Japan, das Land der Geister

"Madame Sidonie in Japan" erzählt von einer Schriftstellerin in einer Krise. Sidonie leidet immer noch unter dem Tod ihres vor Jahren gestorbenen Ehemanns. Der erscheint ihr - gespielt von August Diehl - in Japan immer wieder in Gestalt eines durchscheinenden Sehnsuchtsbildes. Der Verleger, dem Sidonie das erzählt, meint, kein Wunder: Japan sei schließlich das Land der Geister.

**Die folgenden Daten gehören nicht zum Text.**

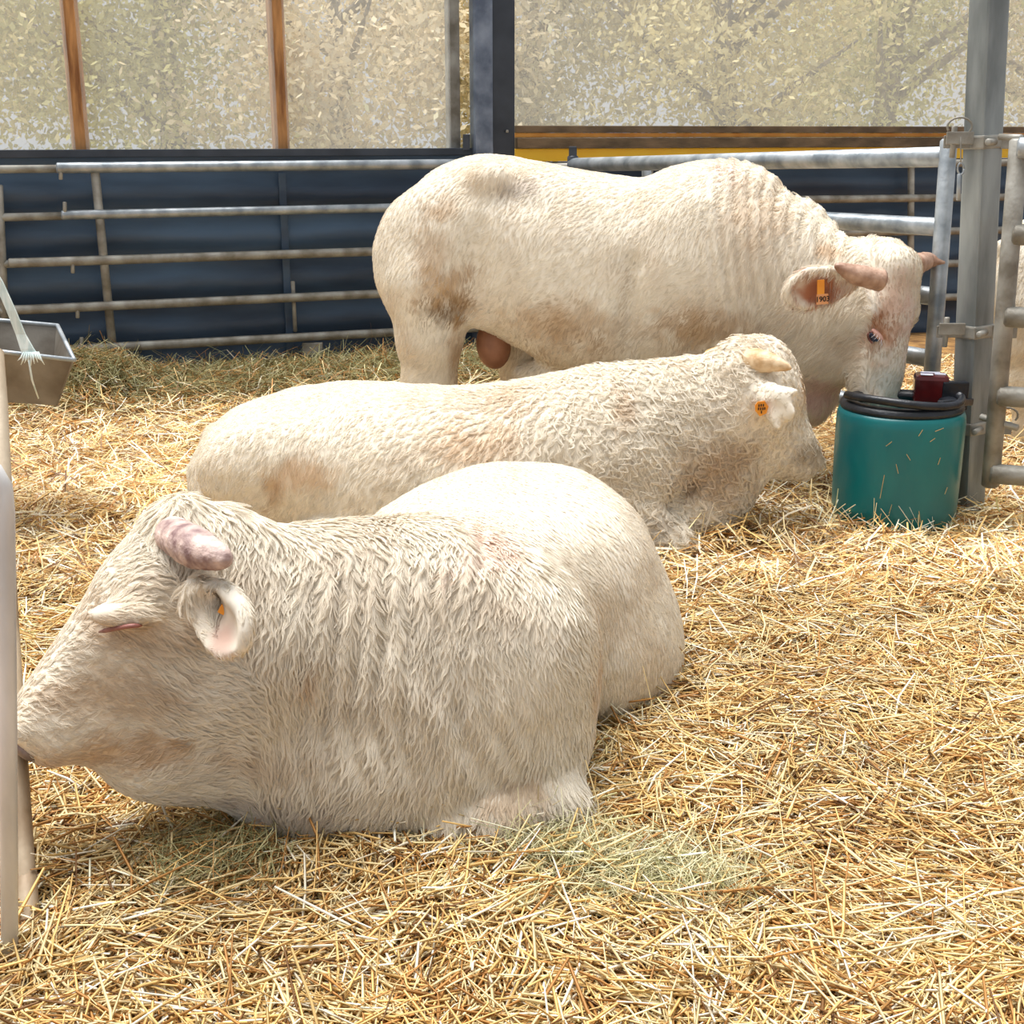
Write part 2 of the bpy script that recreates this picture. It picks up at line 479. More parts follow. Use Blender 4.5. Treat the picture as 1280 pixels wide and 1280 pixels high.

Und so schleppt sich dieser Film voran, von der ironisch gemeinten Inszenierung von Höflichkeitsritualen über jahreszeitliche Klischees wie der Kirschblüte bis zu erlesenen touristischen Orten, die für die Lesereise Sidonies ausgewählt wurden: Kyoto oder die wunderbare Kunstinsel Naoshima. Im Gespräch mit dem BR darüber, ob das alles nicht allzu erwartbar sei und etwas überstrapaziert werde, meint Huppert: "Die Regisseurin Elise Girard hat ihre Story immer in Japan gesehen, mit allem, was einem in den Sinn kommt, wenn man dieses Land bereist."

Schwacher Film, glänzende Isabelle Huppert

Tja, so unterkomplex kann man das auch ausdrücken. Oder als Rezensent konstatieren: Das ist wieder einmal ein Isabelle Huppert-Auftritt, der als Film schwach ist, in dem die Schauspielerin aber trotzdem glänzt. Die Trauerarbeit mit dem melancholischen japanischen Verleger Kenzo, der von seiner Frau verlassen wurde, birgt durchaus schöne Momente. Huppert hat ein paar wunderbare Szenen, Miniaturen ihrer Kunst, etwa wenn sie erschrickt oder während eines gestellten Fotos, wenn sie aufgefordert wird, zu lächeln, plötzlich aber laut hervorplatzend loslacht. "Humor gibt den Zuschauern immer einen Raum, um sich in eine Figur hineinzuversetzen", sagt Isabelle Huppert. Da hat sie Recht – und man kann noch hinzufügen: Humor macht mäßige Filme auch ein wenig erträglicher.

"Madame Sidonie in Japan" von Elise Girard startet am 11. Juli in den deutschen Kinos.